Dominic Smith and agencies 

Ed Miliband accuses Tories of trying to ‘fund NHS on an IOU’

Labour leader promises to provide 3,000 extra midwives as he lambasts George Osborne’s pledge of an extra £8bn a year for health service
  
  

Miliband says the Conservative government can only damage the NHS.

Ed Miliband has lambasted the Conservatives’ pledge to provide an additional £8bn of health spending a year as akin to trying to “fund the NHS on an IOU”.

The Labour leader was speaking on the day the future of the health service leapt to the top of the political agenda. Miliband announced that if elected his government would provide 3,000 extra midwives to ensure women giving birth have one-to-one maternity care.

Miliband also criticised the surprise announcement from George Osborne in the Guardian on Saturday that the Conservatives would provide an additional £8bn each year above inflation to fill the funding black hole in the health service. The chancellor said his party’s funding pledge demonstrated an “absolute commitment” to meeting the £30bn-a-year funding gap by the end of the decade, as identified by Simon Stevens, the chief executive of NHS England.

At the launch of Labour’s health manifesto for England, Miliband said: “We have seen five years of failure and broken promises from David Cameron on the NHS and now he expects the public to believe unfunded promises four weeks before an election.

“Just in January he said, and I quote: ‘The real risk to the NHS is the risk of unfunded spending commitments bringing chaos to our economy, which would wreck our NHS.’

“The truth is you can’t save the NHS if you don’t know where the money is coming from. The bottom line is this: you can’t fund the NHS on an IOU.”

When pressed on whether he could commit Labour to matching the Tories’ £8bn figure, he appeared to decline to do so. “We will always do what is necessary for the NHS. We will never let the NHS down,” he said.

Jeremy Hunt, the health secretary, said Labour were putting the future of the NHS at risk by not matching the Conservative spending plans. “After an incompetent and chaotic response from Labour today about how they would fund the NHS, it’s now clear that Ed Miliband will not match our commitment to provide the NHS with the funding it needs – resources that we will deliver through a stronger economy,” he said.

Miliband unveiled Labour’s own plans in Guiseley, West Yorkshire, on Saturday. He pledged that under Labour a woman would receive care from a designated midwife for the entire labour and birth period. “There is no more important moment for us in relation to the NHS than when we’re bringing a new life into the world.

“At times like that you need to know you’re in safe hands. You need the reassurance of a personal relationship, you need one-to-one care. But we know that too many women are left in labour on their own, creating uncertainty at a time when security is everything.”

The Labour leader said the pledge would be enabled by the £2.5bn “time to care” fund which will train additional doctors, nurses and midwives funded by his party’s proposed mansion tax, a levy on tobacco companies and clamping down on tax avoidance schemes.

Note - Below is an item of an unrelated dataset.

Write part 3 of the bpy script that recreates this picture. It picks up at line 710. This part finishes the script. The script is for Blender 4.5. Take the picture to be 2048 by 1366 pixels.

He said that meant a “dedicated midwife by your side all the way through to the birth of your child … keeping you secure during the most important journey you’ll ever take”.

The shadow health minister, Liz Kendall, said the pledge would mean one-to-one care, leading to safer births, fewer caesareans, less postnatal depression and a better start in life for babies.

A baby boom and a shortage of midwives has left maternity services stretched, with the National Audit Office raising concerns in 2013 that staff shortages were leading to some maternity units temporarily closing.

A Conservative party spokesman said the government had already increased the number of midwives by more than 2,100 since 2010. “Since 2012, we have been investing and training 2,500 midwives every year to ensure that future mothers have a named midwife overseeing their care,” he said.

Liberal Democrat spokesman Lord Scriven said Labour had a shameful record on midwifery when in government, overseeing a critical shortage of staff.